A lil’ bit nerdy here. So if anyone does not like all that computer stuff skip to the LAST LINE.
The trouble.
It all started when I bought my first wireless router D-Link DIR 320. It looked fine. Started working in seconds and was pretty easy to configure. I was really happy but the I suddenly saw that I can’t reach my favorite finance site. Sites may be down, I thought. the next day I checked out at work and the it revealed to working just fine. But back at home I couldn’t reach it again. I looked as it was downloading it forever..
The struggle
I played with DNS, learned that google’s DNS is todays probably the most reliable one and easy to remember – 8.8.8.8. Pinged the websites but nothing really helped. Even if I was able to reach the main page after numerous pings – it all died just after browser/router reboot.
I asked network administrators and friends but noone could give me a real solution. the best answer I’ve heard – do you really need those sites? Forget ’em – everything else is working just fine 🙂 Marvelous 🙁
The Solution
I posted my problem on one of the network community threads. After standard advises to update firmware and disable the firewall I was recommended to change the MTU. To a value of 1480. Magic number.
I changed it and it worked. **BUT **I will never be satisfied with a short win:) I began digging to understand the “magic”. So the first post I found was http://forums.techguy.org/networking/475606-dsl-download-speed-sucks.html. Using it found out that actually the working setting of 1480 produces next awful things:

C:WINDOWSsystem32>ping yahoo.com -f -l 1480

Pinging yahoo.com [69.147.125.65] with 1480 bytes of data:

Packet needs to be fragmented but DF set.  
Packet needs to be fragmented but DF set.  
Packet needs to be fragmented but DF set.  
Packet needs to be fragmented but DF set.

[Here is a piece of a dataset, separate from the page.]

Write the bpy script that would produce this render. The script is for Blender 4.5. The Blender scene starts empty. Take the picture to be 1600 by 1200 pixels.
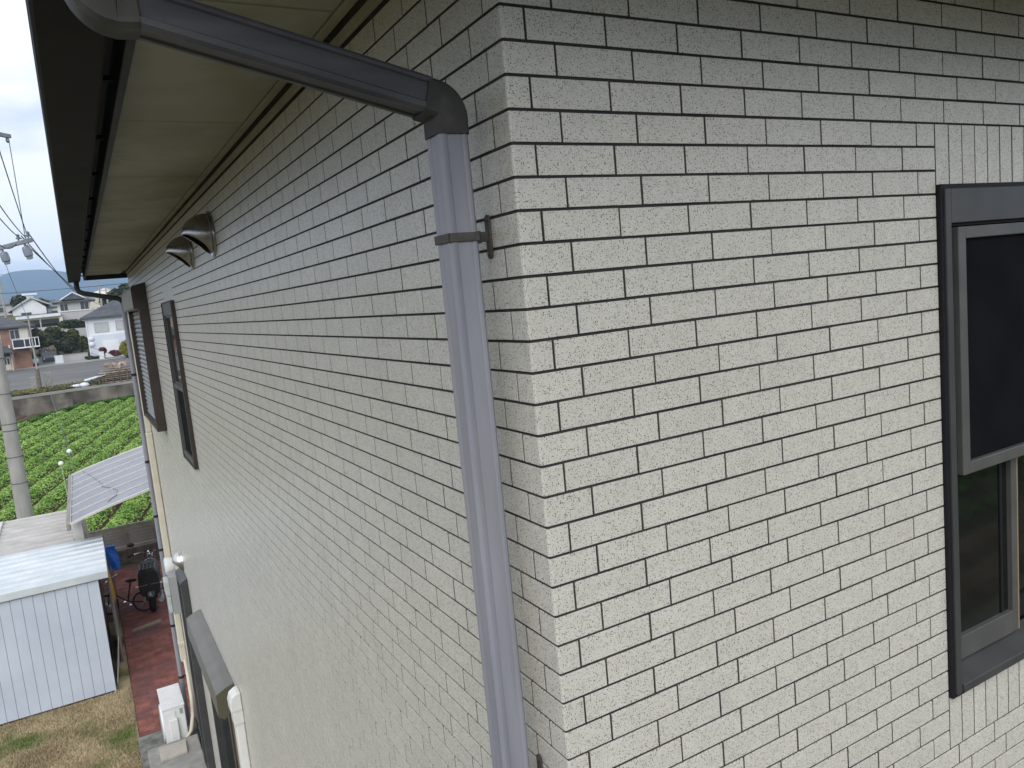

Ping statistics for 69.147.125.65:  
    Packets: Sent = 4, Received = 0, Lost = 4 (100% loss),

And following the article’s advice:

C:WINDOWSsystem32>ping yahoo.com -f -l 1452

Pinging yahoo.com [69.147.125.65] with 1452 bytes of data:

Reply from 69.147.125.65: bytes=1452 time=16ms TTL=58  
Reply from 69.147.125.65: bytes=1452 time=14ms TTL=58  
Reply from 69.147.125.65: bytes=1452 time=16ms TTL=58  
Reply from 69.147.125.65: bytes=1452 time=15ms TTL=58  
Ping statistics for 69.147.125.65:  
Packets: Sent = 4, Received = 4, Lost = 0 (0% loss),  
Approximate round trip times in milli-seconds:  
Minimum = 14ms, Maximum = 16ms, Average = 15ms

What is the optimum MTU for YOUR network is still a question – I found mine to be still 1480 :D. But I think this might be worth remembering for the future “practices”

LAST LINE: if you can’t reach some websites after installing the router – try changing MTU in router connection properties to 1500 or 1480.